Woman, 105, leads lawsuit seeking reparations for 1921 Tulsa massacre

Woman, 105, leads lawsuit seeking reparations for 1921 Tulsa massacre

9/1/2020 The lead plaintiff in the lawsuit is Lessie Benningfield Randle, 105, one of two known survivors of the massacre still alive.

  • Historians estimate as many as 300 black people were killed
  • Suit alleges massacre responsible for inequality in Tulsa today

The lawsuit alleges that the massacre, one of the worst acts of racial violence in US history, still overshadows the neighborhood of Greenwood, and that racial inequality in Tulsa today can be traced back to the events of almost 100 years ago.

RESTORATIVE JUSTICE AND TULSA REPARATIONS
by Jonathan A Weiss Esq.

Restorative justice rests on the affirmation of universal human worth, No matter how bad the act, or the character revealed, by a wrongdoer who inflicts harm on others or their shared State Society and possibly culture, we believe that, being human, perpetrator has real worth, potentialities, and values. Some of the worst may need to be restrained or restricted but the limitations on them should be minimal with the most possibilities for rehabilitation, education, and counseling. Rather than viewing the easily understood “anger”, “revenge” and/or “hatred” as creating “closure” for the victims (particularly in the current state of law enforcement by prejudiced and ambitious, if not corrupt, police and prosecutors) with private prisons and chain gangs for labor, the goal should be to respect everyone’s basic humanity. Justice should be better served.

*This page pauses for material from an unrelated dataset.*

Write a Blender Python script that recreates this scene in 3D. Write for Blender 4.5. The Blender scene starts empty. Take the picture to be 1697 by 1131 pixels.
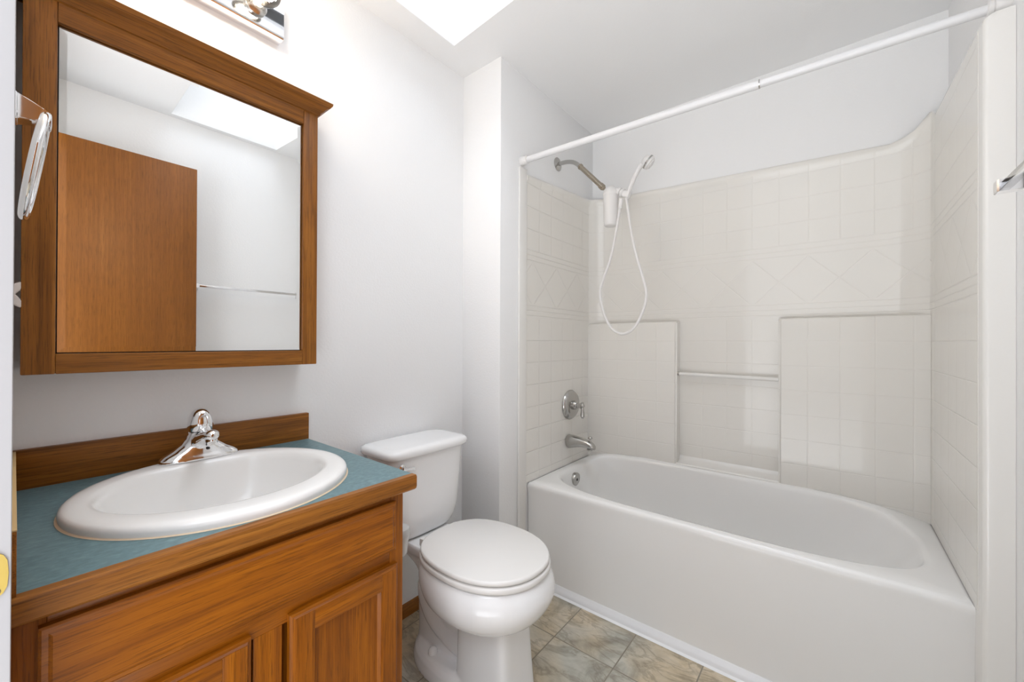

This principle can be generalized. In Mandela’s new South Africa, the Truth and Reconciliation Commission brought the oppressed and oppressor (with brutality) together in public for a national understanding of Apartheid and its evil. It accomplished much more that the Nuremberg Trials (while the United States and South America continued to welcome Nazis, particularly with skills) which continued the war by other means. Some Nazis were executed, some were acquitted, all pointing out atrocities perpetuated by their prosecutor countries. those acquitted, convicted later in German Courts.

Resolving clashing claims, it follows that all are best served, by the most mutual accommodation possible. The more satisfaction each claimant gets, the more Justice will be served. This is on reason for Court encouraged settlement of litigation.

With this background, reparations are raised. As a general proposition for the descendants of slaves from a country primarily comprised of post civil war immigrant descendants, the issue gets quite difficult. The case is strengthened by the broken promise of “40 Acres and a Mule” followed by the land rush for “whites only” under the Homestead act. The gains and great potentialities of Reconstruction were destroyed by the Hays-Tilden compromise with Northern Troops pulling out (suggesting perhaps the War was a waste and that, preventing carnage, the South should have been encouraged to secede with all means employed to bring slaves up North to Freedom. (Was Jim Crow worth “saving the Union”?) Jim Crow, enshrined by the Supreme Court continued much of slavery’s horrors and economic deprivation with continuing economic, health, and infrastructure clear inadequacy currently prevalent in poor neighborhoods, often those primarily populated by people with more melanin in the skin than the ruling elite,

Beside, who should pay whom (including those in Liberia), there are other reasons to reject general reparations. Before there could be reparations for slavery, there would have to be reparations for the genocide and theft of land, the Native Americans suffered in conquest and continued “manifest destiny.” as colonial conquest swept West. The basic current problem is misallocation of resources (in taxation and dispensation of money and grants by government and business) shockingly skewed to the privileged with mass deprivation of necessities in housing, health, safety, transportation, food, infrastructure, etc., referenced above.

Rather one particular set of reparations should be made. There is precedent. Finally, after years of struggle, some Japanese received Federal legislative reparations for being removed, their property stolen, and placed in Concentration Camps in World War II. The same principles apply to Tulsa with the wholesale slaughter and pillage of Green Wood, the Black Wall Street. near Juneteenth and just less than a century before. The location of descendants can be accomplished and money divided as grandparents’ and ancestors’ honor recognized. The assessment of damage (updated to current dollars) can be generated (even without quantifying the monetary worth of lives extinguished viciously, while the neighborhood was charred to the ground.). A charge could be levied on one or combination of all these groups: – the descendants of the murderous mob, the current property owners in that area, Tulsa, Oklahoma, the whole of secessionist Dixie, and the United States who did nothing after that massacre. These reparations make sense and would focus further discussion.